Purchasing their rural property, north of Katikati, in 1984, the couple have carved out an innovative success story by not being afraid to try new things and defy conventions.

With about 310 Hass trees of varying ages, they were one of the first orchardists to adopt aerial spraying but at the same time, support many tried and tested practices associated with feeding their trees and protecting them from phytophthora.

The Wallaces, meanwhile, have been orchardists for just nine years on their 0.8ha block in Omokoroa after moving north from Te Puke.

Previously judged runners-up for the Apata Grower of the Year 2015-16 title, the couple were still equally taken aback by being awarded the top Primor grower prize.  

Mr Wallace says what their orchard lacks in size is more than made up by the couple’s in-depth knowledge of their avocado trees, which has led to them producing a two-year average of 17 tonnes per hectare.

“Management is probably easier on a smaller orchard because I know each of the trees individually. I talk to each of them and I can see what they want. If they are hungry, I’ll feed them and so on,” he explains.

The couple undertake most roles themselves, including the pruning and picking of their 53 Hass trees planted across two blocks.

The most pleasing, yet constantly challenging aspect of growing has been breaking free of biennial bearing which many orchards face, he says.

“Our first few seasons here saw us produce about 2000 trays one year then virtually nothing the next. But we’ve addressed this and hopefully we can keep doing it. That’s the next challenge.”

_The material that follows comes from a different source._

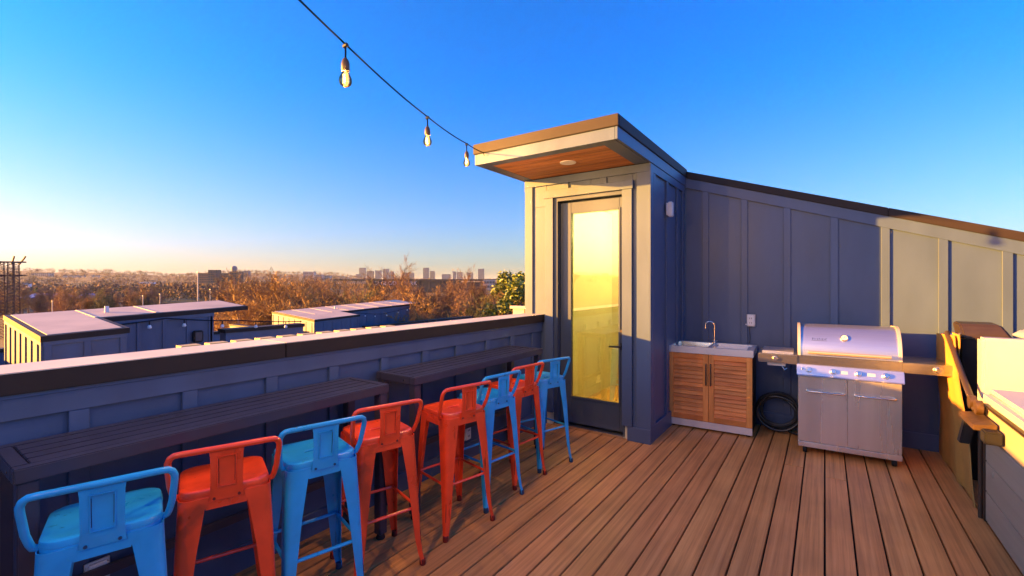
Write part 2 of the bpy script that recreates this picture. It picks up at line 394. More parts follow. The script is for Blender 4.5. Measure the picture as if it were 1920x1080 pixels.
# solid cores (walls of the tower, hollow inside)
YB = 6.75
bx(TX0 + .013, -2.4315, TY0 + .013, TY0 + .14, -.3, 2.70).build('wall_core', 'interior', st)
bx(-1.6395, TX1 - .013, TY0 + .013, TY0 + .14, -.3, 2.70).build('wall_core', 'interior', st)
bx(-2.431, -1.64, TY0 + .013, TY0 + .14, 2.47, 2.70).build('wall_core', 'interior', st)
bx(TX0 + .013, TX0 + .10, TY0 + .1405, YB, -.3, 2.70).build('wall_core', 'interior', st)
bx(TX1 - .10, TX1 - .013, TY0 + .1405, TYW, -.3, 2.70).build('wall_core', 'interior', st)
bx(TX0 + .10, TX1, YB - .1, YB, -.3, 2.70).build('wall_core', 'interior', st)
bx(TX0 + .1005, TX1 - .1005, TY0 + .145, YB - .1005, 2.60, 2.66).build('ceiling', 'interior', st)
bx(TX0 + .1005, TX1 - .1005, TY0 + .145, YB - .1005, -.28, -.02).build('landing_floor', 'int_floor', st)
sl_ = MB().lathe((-1.8, 6.3, 2.565), [(.10, 0), (.12, .008), (.12, .034)], 24).build('ceiling_lamp', 'lampglow', st, smooth=True) if 'lampglow' in M else None
ld = bpy.data.lights.new('stairwell_lamp', 'POINT'); ld.energy = 17; ld.color = (1, .87, .42); ld.shadow_soft_size = .10
lo = bpy.data.objects.new('stairwell_lamp', ld); COL.objects.link(lo); lo.location = (-1.8, 6.3, 2.40)
# skirting of the stairwell
bx(TX0 + .1005, TX0 + .115, TY0 + .145, YB - .101, -.019, .12).build('skirting', 'interior', st, bevel=.003)
bx(TX0 + .116, TX1 - .101, YB - .115, YB - .101, -.019, .12).build('skirting', 'interior', st, bevel=.003)
# outer cladding of left/back
facade(st, (TX0, YB), (TX0, TY0), (-1, 0), -1.5, lambda s: 2.70, [.3 + .405 * i for i in range(6)])
# door face: panels
fp = [(-2.80, -2.532, 0, 2.39), (-2.80, -2.532, 2.393, 2.70), (-2.529, -2.0, 2.475, 2.70), (-1.997, -1.555, 2.475, 2.70), (-1.552, -1.394, 0, 2.70)]
for a, b, z0, z1 in fp: bx(a + .001, b, TY0, TY0 + .0125, z0, z1).build('panel', 'paint', st)
def trim(a, b, z0, z1, d=.02, nm='trim_board', m='paint'): return bx(a, b, TY0 - d, TY0 - .0005, z0, z1).build(nm, m, st, bevel=.002, seg=1)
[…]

The awards presentation in Auckland was one of the highlights of AVOCO’s  conference which attracted interest from more than 200 growers and expert technical speakers from Australia and the US.

AVOCO is a collaborative partnership between Team Avocado and Primor Produce. Working together, the two export companies have secured supply from more than 700 New Zealand growers. In 2016-17, they plan to export about 3.1 million trays, with 83% destined for Australia. The remaining 17% will be sent to various Asian markets under the AVANZA brand.